__STATED PROBLEM__: Show only lines that include "script".
** start AVAILABLE DATA **
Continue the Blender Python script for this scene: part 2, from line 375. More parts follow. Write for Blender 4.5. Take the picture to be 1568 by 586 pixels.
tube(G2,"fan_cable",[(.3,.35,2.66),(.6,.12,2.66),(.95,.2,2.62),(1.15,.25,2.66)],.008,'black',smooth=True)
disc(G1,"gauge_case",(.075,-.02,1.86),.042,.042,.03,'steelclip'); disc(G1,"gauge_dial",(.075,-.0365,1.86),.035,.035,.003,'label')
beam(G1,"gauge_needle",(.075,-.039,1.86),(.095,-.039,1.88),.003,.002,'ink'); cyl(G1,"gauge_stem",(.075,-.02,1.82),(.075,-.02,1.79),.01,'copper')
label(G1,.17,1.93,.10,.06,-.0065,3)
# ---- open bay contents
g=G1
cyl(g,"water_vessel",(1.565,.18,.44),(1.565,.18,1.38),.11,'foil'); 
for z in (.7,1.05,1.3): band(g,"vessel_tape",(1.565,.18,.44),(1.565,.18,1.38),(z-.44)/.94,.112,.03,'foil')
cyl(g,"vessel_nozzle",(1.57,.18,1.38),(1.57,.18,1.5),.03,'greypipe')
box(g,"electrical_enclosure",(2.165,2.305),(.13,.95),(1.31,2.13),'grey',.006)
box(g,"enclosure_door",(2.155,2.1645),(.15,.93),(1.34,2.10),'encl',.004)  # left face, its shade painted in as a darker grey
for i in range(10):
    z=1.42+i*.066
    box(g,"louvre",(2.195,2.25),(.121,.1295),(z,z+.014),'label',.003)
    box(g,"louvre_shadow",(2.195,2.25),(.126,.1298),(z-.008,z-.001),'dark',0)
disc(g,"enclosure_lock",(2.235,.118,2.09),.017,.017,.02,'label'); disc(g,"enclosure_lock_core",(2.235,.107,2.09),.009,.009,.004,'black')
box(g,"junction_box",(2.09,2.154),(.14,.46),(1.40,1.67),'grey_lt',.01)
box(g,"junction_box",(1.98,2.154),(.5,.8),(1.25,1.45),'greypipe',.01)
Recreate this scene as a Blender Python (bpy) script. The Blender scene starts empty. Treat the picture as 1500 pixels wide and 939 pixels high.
** end AVAILABLE DATA **
__ANSWER FOR THIS EXERCISE__:
Continue the Blender Python script for this scene: part 2, from line 375. More parts follow. Write for Blender 4.5. Take the picture to be 1568 by 586 pixels.
Recreate this scene as a Blender Python (bpy) script. The Blender scene starts empty. Treat the picture as 1500 pixels wide and 939 pixels high.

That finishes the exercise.